Instructions to follow — Take from the listing each line that has the string "None".

Collected material —

** Begin **

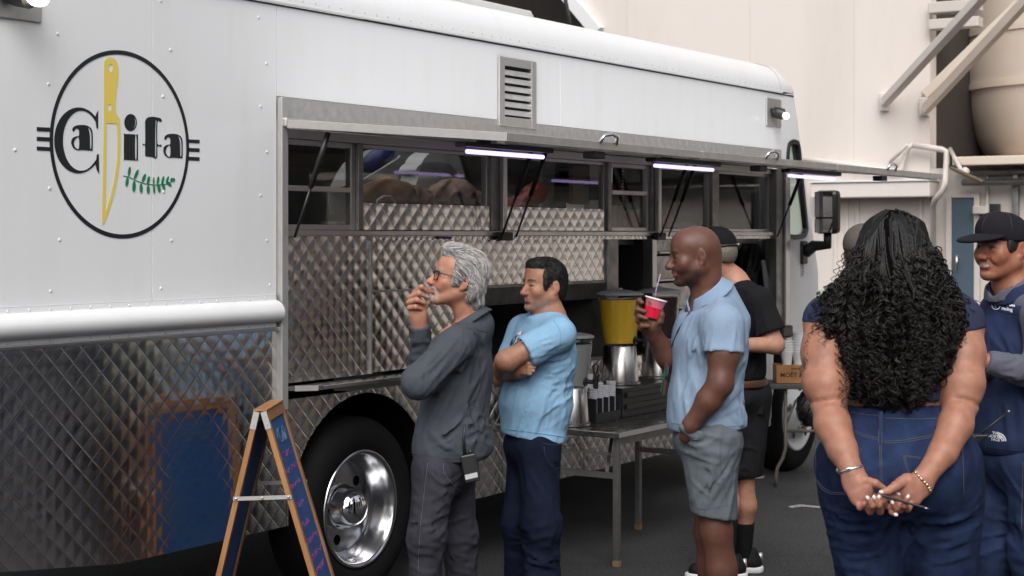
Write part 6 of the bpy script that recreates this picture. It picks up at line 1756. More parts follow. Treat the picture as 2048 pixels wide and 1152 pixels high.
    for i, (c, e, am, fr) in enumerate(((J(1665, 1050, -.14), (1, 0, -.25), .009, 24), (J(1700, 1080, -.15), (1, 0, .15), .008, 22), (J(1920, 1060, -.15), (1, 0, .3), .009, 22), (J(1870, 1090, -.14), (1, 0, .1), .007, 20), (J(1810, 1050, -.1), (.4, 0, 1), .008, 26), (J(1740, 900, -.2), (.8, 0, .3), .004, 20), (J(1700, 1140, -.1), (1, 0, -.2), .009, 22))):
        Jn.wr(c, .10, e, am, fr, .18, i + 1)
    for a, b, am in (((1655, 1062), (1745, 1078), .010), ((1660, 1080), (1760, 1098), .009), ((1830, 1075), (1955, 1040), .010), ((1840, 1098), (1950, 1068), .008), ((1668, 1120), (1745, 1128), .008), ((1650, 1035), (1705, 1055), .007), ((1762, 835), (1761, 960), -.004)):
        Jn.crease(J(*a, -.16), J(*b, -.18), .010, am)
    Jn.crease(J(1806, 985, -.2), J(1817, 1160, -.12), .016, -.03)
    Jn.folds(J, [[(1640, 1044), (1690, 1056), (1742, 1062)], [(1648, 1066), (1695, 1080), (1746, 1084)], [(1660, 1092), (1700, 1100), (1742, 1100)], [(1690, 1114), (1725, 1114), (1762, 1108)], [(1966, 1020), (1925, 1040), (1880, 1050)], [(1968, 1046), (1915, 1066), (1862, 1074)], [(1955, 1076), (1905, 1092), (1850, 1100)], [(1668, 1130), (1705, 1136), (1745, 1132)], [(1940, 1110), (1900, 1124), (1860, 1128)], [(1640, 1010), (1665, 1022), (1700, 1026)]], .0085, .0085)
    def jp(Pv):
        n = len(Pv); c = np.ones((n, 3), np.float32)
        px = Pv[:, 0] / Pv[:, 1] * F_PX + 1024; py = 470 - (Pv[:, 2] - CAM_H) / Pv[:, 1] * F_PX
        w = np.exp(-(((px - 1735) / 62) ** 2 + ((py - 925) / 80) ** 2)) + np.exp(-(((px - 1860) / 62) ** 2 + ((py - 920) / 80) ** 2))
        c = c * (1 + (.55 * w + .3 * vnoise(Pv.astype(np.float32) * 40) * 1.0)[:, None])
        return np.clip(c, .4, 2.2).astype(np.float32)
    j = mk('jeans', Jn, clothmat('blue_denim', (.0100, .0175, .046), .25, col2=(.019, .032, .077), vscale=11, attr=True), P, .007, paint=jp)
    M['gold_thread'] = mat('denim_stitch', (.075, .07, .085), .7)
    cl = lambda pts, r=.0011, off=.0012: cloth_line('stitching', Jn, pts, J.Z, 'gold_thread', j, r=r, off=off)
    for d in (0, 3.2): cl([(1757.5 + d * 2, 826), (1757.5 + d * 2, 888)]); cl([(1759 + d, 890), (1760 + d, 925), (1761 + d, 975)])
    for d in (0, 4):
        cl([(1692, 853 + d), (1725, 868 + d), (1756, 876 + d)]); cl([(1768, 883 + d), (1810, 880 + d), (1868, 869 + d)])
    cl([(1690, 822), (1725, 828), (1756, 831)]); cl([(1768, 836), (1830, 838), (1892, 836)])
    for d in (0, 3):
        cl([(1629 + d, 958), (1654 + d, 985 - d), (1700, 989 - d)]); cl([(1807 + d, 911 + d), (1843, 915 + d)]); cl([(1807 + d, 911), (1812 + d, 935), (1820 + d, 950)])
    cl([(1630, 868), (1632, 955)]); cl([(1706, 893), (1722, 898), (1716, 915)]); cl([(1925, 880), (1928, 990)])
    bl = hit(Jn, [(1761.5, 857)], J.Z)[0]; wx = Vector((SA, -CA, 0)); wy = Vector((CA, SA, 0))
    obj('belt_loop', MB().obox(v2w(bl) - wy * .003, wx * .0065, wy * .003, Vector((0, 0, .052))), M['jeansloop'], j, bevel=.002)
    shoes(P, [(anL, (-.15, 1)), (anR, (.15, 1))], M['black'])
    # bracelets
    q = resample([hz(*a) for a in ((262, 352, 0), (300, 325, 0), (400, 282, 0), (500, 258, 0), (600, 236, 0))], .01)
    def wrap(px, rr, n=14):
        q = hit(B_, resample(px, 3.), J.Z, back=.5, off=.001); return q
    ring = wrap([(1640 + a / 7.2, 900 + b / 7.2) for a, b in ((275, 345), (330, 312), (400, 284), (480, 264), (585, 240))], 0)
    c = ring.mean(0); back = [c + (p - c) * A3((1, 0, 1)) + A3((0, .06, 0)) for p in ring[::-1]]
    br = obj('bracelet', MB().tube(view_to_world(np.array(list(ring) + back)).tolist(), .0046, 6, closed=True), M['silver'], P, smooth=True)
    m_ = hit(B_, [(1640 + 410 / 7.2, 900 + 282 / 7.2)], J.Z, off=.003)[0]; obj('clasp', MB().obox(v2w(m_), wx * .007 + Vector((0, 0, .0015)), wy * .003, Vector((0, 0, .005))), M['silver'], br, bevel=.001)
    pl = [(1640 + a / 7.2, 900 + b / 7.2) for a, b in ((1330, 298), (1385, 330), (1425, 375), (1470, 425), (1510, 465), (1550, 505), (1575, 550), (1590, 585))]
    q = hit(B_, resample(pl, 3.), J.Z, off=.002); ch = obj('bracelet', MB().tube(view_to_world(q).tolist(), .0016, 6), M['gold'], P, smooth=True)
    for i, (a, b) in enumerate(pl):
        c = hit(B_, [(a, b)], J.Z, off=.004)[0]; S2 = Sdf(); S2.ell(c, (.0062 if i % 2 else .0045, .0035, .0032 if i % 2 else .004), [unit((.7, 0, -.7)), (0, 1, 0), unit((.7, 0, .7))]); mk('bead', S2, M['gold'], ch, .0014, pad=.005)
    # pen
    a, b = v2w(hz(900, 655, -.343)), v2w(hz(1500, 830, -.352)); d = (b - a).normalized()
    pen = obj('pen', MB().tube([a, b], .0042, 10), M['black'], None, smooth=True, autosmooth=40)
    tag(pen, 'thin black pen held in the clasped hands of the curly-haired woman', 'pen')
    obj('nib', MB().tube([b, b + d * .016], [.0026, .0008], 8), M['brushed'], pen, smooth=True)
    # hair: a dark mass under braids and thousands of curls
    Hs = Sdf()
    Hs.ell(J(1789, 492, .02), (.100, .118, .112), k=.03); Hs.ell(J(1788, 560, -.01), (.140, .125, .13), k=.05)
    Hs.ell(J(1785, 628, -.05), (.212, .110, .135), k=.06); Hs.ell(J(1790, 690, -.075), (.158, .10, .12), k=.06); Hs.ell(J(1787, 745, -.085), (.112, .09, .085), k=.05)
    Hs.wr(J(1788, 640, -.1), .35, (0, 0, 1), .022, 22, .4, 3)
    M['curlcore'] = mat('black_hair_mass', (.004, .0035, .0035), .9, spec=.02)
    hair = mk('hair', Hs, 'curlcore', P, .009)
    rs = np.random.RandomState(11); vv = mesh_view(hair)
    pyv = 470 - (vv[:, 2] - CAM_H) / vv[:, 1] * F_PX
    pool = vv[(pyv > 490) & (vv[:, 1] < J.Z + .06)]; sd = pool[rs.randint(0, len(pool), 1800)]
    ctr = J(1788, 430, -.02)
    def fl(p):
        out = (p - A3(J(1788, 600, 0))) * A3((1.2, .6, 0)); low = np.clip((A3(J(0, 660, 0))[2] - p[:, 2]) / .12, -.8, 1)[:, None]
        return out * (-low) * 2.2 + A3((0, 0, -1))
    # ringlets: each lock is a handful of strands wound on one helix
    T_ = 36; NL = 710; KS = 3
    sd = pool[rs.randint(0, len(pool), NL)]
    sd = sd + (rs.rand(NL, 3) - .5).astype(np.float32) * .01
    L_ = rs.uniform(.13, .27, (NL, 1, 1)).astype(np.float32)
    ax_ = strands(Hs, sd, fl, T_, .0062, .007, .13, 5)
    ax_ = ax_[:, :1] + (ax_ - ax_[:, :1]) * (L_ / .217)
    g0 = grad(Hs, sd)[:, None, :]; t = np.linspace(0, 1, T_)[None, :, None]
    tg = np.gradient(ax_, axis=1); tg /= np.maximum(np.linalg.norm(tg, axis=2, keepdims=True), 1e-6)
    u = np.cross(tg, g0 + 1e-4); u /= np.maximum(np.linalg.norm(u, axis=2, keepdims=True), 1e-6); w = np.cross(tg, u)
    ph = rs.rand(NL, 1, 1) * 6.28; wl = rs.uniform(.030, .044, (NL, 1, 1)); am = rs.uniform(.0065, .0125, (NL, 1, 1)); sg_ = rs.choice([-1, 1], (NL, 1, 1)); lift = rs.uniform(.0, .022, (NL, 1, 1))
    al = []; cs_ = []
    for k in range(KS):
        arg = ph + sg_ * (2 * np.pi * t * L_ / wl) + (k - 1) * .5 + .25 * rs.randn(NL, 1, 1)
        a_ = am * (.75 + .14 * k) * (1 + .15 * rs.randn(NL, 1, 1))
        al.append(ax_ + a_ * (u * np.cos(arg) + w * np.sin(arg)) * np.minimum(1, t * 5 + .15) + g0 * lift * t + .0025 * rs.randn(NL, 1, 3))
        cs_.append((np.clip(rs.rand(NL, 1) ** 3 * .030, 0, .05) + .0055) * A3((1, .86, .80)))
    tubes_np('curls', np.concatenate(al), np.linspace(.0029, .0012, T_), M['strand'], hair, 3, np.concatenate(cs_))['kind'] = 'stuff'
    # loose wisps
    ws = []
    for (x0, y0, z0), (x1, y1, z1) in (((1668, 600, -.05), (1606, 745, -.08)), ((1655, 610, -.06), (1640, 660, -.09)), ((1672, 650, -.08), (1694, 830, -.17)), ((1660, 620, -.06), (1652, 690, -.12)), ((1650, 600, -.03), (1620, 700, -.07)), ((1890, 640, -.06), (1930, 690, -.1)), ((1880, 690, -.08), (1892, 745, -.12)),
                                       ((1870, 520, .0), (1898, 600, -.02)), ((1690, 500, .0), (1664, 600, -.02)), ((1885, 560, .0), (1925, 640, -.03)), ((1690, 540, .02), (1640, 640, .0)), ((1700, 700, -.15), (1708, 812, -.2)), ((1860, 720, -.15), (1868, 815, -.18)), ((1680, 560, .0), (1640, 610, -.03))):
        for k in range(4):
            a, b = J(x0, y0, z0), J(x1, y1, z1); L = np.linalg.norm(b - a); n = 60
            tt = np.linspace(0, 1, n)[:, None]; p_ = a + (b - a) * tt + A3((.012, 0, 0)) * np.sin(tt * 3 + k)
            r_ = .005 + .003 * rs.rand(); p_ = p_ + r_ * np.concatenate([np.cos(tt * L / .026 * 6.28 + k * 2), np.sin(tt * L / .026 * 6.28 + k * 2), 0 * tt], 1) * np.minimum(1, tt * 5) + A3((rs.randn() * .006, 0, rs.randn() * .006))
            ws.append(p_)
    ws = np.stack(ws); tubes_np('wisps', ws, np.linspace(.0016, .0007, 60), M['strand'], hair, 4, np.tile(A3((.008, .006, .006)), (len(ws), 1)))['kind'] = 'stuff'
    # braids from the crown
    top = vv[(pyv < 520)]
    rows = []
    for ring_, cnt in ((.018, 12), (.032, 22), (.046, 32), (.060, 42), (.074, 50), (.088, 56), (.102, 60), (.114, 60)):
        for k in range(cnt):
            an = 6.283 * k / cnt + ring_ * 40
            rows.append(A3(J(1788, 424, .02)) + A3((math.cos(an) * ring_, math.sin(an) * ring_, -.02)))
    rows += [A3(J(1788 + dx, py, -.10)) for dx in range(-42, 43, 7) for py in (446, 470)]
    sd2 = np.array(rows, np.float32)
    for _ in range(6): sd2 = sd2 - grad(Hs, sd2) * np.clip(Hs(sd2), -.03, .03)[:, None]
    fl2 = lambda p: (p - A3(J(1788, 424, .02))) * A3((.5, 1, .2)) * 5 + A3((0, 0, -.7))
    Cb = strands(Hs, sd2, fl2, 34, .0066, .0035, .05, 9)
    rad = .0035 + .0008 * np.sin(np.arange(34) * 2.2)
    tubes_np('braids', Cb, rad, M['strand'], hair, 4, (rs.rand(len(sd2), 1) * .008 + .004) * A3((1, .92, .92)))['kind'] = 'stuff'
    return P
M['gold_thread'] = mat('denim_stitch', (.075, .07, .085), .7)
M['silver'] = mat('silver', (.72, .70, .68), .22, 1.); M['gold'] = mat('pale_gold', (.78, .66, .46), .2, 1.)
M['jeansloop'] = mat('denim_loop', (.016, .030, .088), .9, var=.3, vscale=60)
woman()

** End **

Answer in full —
        c = c * (1 + (.55 * w + .3 * vnoise(Pv.astype(np.float32) * 40) * 1.0)[:, None])
    pen = obj('pen', MB().tube([a, b], .0042, 10), M['black'], None, smooth=True, autosmooth=40)
        out = (p - A3(J(1788, 600, 0))) * A3((1.2, .6, 0)); low = np.clip((A3(J(0, 660, 0))[2] - p[:, 2]) / .12, -.8, 1)[:, None]
    g0 = grad(Hs, sd)[:, None, :]; t = np.linspace(0, 1, T_)[None, :, None]
            tt = np.linspace(0, 1, n)[:, None]; p_ = a + (b - a) * tt + A3((.012, 0, 0)) * np.sin(tt * 3 + k)
    for _ in range(6): sd2 = sd2 - grad(Hs, sd2) * np.clip(Hs(sd2), -.03, .03)[:, None]